-------- Collected material

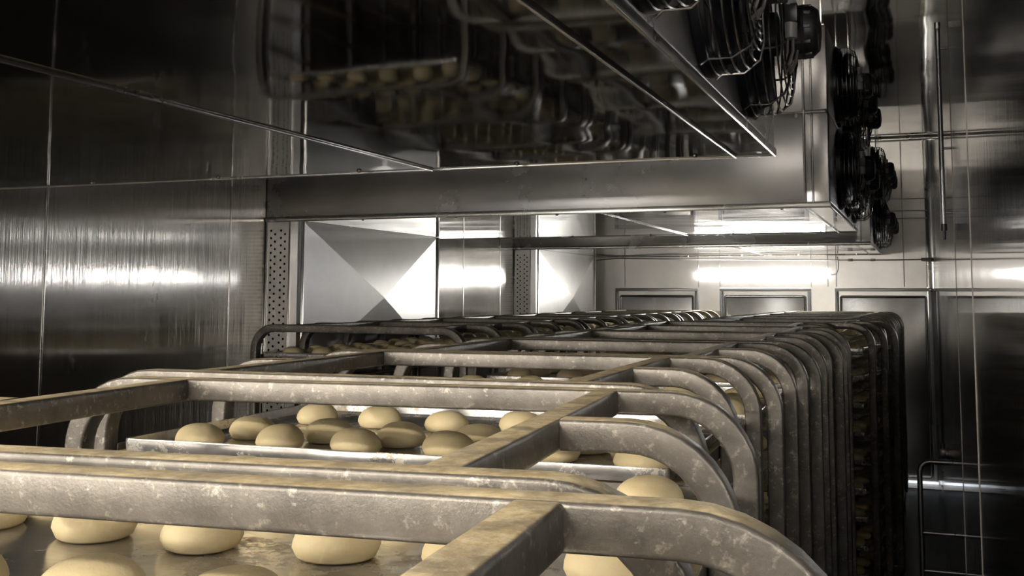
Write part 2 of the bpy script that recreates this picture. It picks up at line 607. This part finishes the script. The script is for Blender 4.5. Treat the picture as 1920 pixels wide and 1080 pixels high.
# ------------------------------------------------------------------ wall ducts below the coolers
def air_duct(y0, y1, label):
    d = thing('air_duct', label, 'air duct', (XL+.004, y0, ZF), 0, 'air ducts on the left wall')
    top = ZB-.0068-ZF
    L = y1-y0
    W, T = .17, .235
    bm = BM()                                      # perforated sheet facing the room's near end
    cell, rad, seg = .046, .0078, 12
    cols = [(.020, .048, 0.0), (.048, .078, .5), (.092, .120, 0.0), (.120, .150, .5)]
    z1 = top-.035
    zlow = 1.25
    def quad(x0, x1, z0, z1_):
        if x1-x0 > 1e-5 and z1_-z0 > 1e-5:
            bm.faces.new([bm.verts.new(p) for p in ((x0, 0, z0), (x1, 0, z0), (x1, 0, z1_), (x0, 0, z1_))])
    quad(0, W, z1, top)
    quad(0, W, 0, zlow)
    for a, b in ((0, .020), (.078, .092), (.150, W)):
        quad(a, b, zlow, z1)
    for xa, xb, off in cols:
        z = z1-off*cell
        if off:
            quad(xa, xb, z, z1)
        while z-cell > zlow:
            cx, cz = (xa+xb)/2, z-cell/2
            ring = []
            box = []
            for i in range(seg):
                t = 2*PI*i/seg + PI/seg
                c, s = math.cos(t), math.sin(t)
                ring.append(bm.verts.new((cx+rad*c, 0, cz+rad*s)))
                hx, hz = (xb-xa)/2, cell/2
                k = min(hx/abs(c) if abs(c) > 1e-6 else 9, hz/abs(s) if abs(s) > 1e-6 else 9)
                box.append(bm.verts.new((cx+k*c, 0, cz+k*s)))
            for i in range(seg):
                j = (i+1) % seg
                bm.faces.new((ring[i], ring[j], box[j], box[i]))
            for sx, sz in ((1, 1), (-1, 1), (-1, -1), (1, -1)):     # fill the cell corners
                corner = Vector((cx+sx*(xb-xa)/2, 0, cz+sz*cell/2))
                a = [v for v in box if abs(v.co.x-corner.x) < 1e-5 and (v.co.z-cz)*sz > 0]
                b = [v for v in box if abs(v.co.z-corner.z) < 1e-5 and (v.co.x-cx)*sx > 0]
                if a and b:
                    va = max(a, key=lambda v: (v.co.z-cz)*sz)
                    vb = max(b, key=lambda v: (v.co.x-cx)*sx)
                    bm.faces.new((bm.verts.new(corner), va, vb))
            z -= cell
        quad(xa, xb, zlow, z)
    o = obj('perforated_panel', bm, M_duct, d, smooth=False)
    md = o.modifiers.new('thick', 'SOLIDIFY')
    md.thickness = .0015
    obj('interior_shade_box', add_box(BM(), (.004, .05, .01), (W-.004, L-.02, top-.01), 0), M_dark, d)  # near-black box, its colour stands in for shade behind the holes
    bm = BM()
    add_box(bm, (W-.003, -.010, 0), (W+.004, .05, top), .002)
    add_box(bm, (-.001, -.010, 0), (.008, .05, top), .002)
    obj('edge_strip', bm, M_trim, d)
    bm = BM()                                      # smooth splayed corner piece
    pts = [(W+.004, .0), (W+.055, .004), (T-.006, .018), (T, .045)]
    lo = [bm.verts.new((x, y, 0)) for x, y in pts]
    hi = [bm.verts.new((x, y, top)) for x, y in pts]
    for i in range(3):
        bm.faces.new((lo[i], lo[i+1], hi[i+1], hi[i]))
    obj('corner_trim', bm, M_case, d)
    zt, hh = top-.0005, .95
    for k in range(2):                             # cross-broken side sheets
        z1_, z0_ = zt-hh*k, max(zt-hh*(k+1)+.004, 0)
        bm = BM()
        nn = 10
        def P(a, b):
            e = min(a, 1-a, b, 1-b)*2
            return bm.verts.new((T + .055*e, .045+(L-.06)*a, z0_+(z1_-z0_)*b))
        c = P(.5, .5)
        q = [P(0, 0), P(1, 0), P(1, 1), P(0, 1)]
        for i in range(4):
            bm.faces.new((q[i], q[(i+1) % 4], c))
        bmesh.ops.subdivide_edges(bm, edges=bm.edges[:], cuts=3, use_grid_fill=True)
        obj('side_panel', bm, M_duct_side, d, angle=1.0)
    bm = BM()
    add_box(bm, (T-.01, L-.028, 0), (T+.012, L, top), .004)
    add_box(bm, (T-.006, .038, 0), (T+.008, .052, top), .003)
    add_box(bm, (.0, L-.012, 0), (T-.011, L, top), .0)
    obj('side_edge', bm, M_trim, d)
    return d
air_duct(5.645, 7.66, 'nearer perforated air duct with creased side panel on the left wall')
air_duct(9.952, 11.95, 'farther perforated air duct with creased side panel on the left wall')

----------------

» **Work to do**:
Transcribe the whole listing, character for character, but not its images.

» **Problem solution**:
Write part 2 of the bpy script that recreates this picture. It picks up at line 607. This part finishes the script. The script is for Blender 4.5. Treat the picture as 1920 pixels wide and 1080 pixels high.
# ------------------------------------------------------------------ wall ducts below the coolers
def air_duct(y0, y1, label):
    d = thing('air_duct', label, 'air duct', (XL+.004, y0, ZF), 0, 'air ducts on the left wall')
    top = ZB-.0068-ZF
    L = y1-y0
    W, T = .17, .235
    bm = BM()                                      # perforated sheet facing the room's near end
    cell, rad, seg = .046, .0078, 12
    cols = [(.020, .048, 0.0), (.048, .078, .5), (.092, .120, 0.0), (.120, .150, .5)]
    z1 = top-.035
    zlow = 1.25
    def quad(x0, x1, z0, z1_):
        if x1-x0 > 1e-5 and z1_-z0 > 1e-5:
            bm.faces.new([bm.verts.new(p) for p in ((x0, 0, z0), (x1, 0, z0), (x1, 0, z1_), (x0, 0, z1_))])
    quad(0, W, z1, top)
    quad(0, W, 0, zlow)
    for a, b in ((0, .020), (.078, .092), (.150, W)):
        quad(a, b, zlow, z1)
    for xa, xb, off in cols:
        z = z1-off*cell
        if off:
            quad(xa, xb, z, z1)
        while z-cell > zlow:
            cx, cz = (xa+xb)/2, z-cell/2
            ring = []
            box = []
            for i in range(seg):
                t = 2*PI*i/seg + PI/seg
                c, s = math.cos(t), math.sin(t)
                ring.append(bm.verts.new((cx+rad*c, 0, cz+rad*s)))
                hx, hz = (xb-xa)/2, cell/2
                k = min(hx/abs(c) if abs(c) > 1e-6 else 9, hz/abs(s) if abs(s) > 1e-6 else 9)
                box.append(bm.verts.new((cx+k*c, 0, cz+k*s)))
            for i in range(seg):
                j = (i+1) % seg
                bm.faces.new((ring[i], ring[j], box[j], box[i]))
            for sx, sz in ((1, 1), (-1, 1), (-1, -1), (1, -1)):     # fill the cell corners
                corner = Vector((cx+sx*(xb-xa)/2, 0, cz+sz*cell/2))
                a = [v for v in box if abs(v.co.x-corner.x) < 1e-5 and (v.co.z-cz)*sz > 0]
                b = [v for v in box if abs(v.co.z-corner.z) < 1e-5 and (v.co.x-cx)*sx > 0]
                if a and b:
                    va = max(a, key=lambda v: (v.co.z-cz)*sz)
                    vb = max(b, key=lambda v: (v.co.x-cx)*sx)
                    bm.faces.new((bm.verts.new(corner), va, vb))
            z -= cell
        quad(xa, xb, zlow, z)
    o = obj('perforated_panel', bm, M_duct, d, smooth=False)
    md = o.modifiers.new('thick', 'SOLIDIFY')
    md.thickness = .0015
    obj('interior_shade_box', add_box(BM(), (.004, .05, .01), (W-.004, L-.02, top-.01), 0), M_dark, d)  # near-black box, its colour stands in for shade behind the holes
    bm = BM()
    add_box(bm, (W-.003, -.010, 0), (W+.004, .05, top), .002)
    add_box(bm, (-.001, -.010, 0), (.008, .05, top), .002)
    obj('edge_strip', bm, M_trim, d)
    bm = BM()                                      # smooth splayed corner piece
    pts = [(W+.004, .0), (W+.055, .004), (T-.006, .018), (T, .045)]
    lo = [bm.verts.new((x, y, 0)) for x, y in pts]
    hi = [bm.verts.new((x, y, top)) for x, y in pts]
    for i in range(3):
        bm.faces.new((lo[i], lo[i+1], hi[i+1], hi[i]))
    obj('corner_trim', bm, M_case, d)
    zt, hh = top-.0005, .95
    for k in range(2):                             # cross-broken side sheets
        z1_, z0_ = zt-hh*k, max(zt-hh*(k+1)+.004, 0)
        bm = BM()
        nn = 10
        def P(a, b):
            e = min(a, 1-a, b, 1-b)*2
            return bm.verts.new((T + .055*e, .045+(L-.06)*a, z0_+(z1_-z0_)*b))
        c = P(.5, .5)
        q = [P(0, 0), P(1, 0), P(1, 1), P(0, 1)]
        for i in range(4):
            bm.faces.new((q[i], q[(i+1) % 4], c))
        bmesh.ops.subdivide_edges(bm, edges=bm.edges[:], cuts=3, use_grid_fill=True)
        obj('side_panel', bm, M_duct_side, d, angle=1.0)
    bm = BM()
    add_box(bm, (T-.01, L-.028, 0), (T+.012, L, top), .004)
    add_box(bm, (T-.006, .038, 0), (T+.008, .052, top), .003)
    add_box(bm, (.0, L-.012, 0), (T-.011, L, top), .0)
    obj('side_edge', bm, M_trim, d)
    return d
air_duct(5.645, 7.66, 'nearer perforated air duct with creased side panel on the left wall')
air_duct(9.952, 11.95, 'farther perforated air duct with creased side panel on the left wall')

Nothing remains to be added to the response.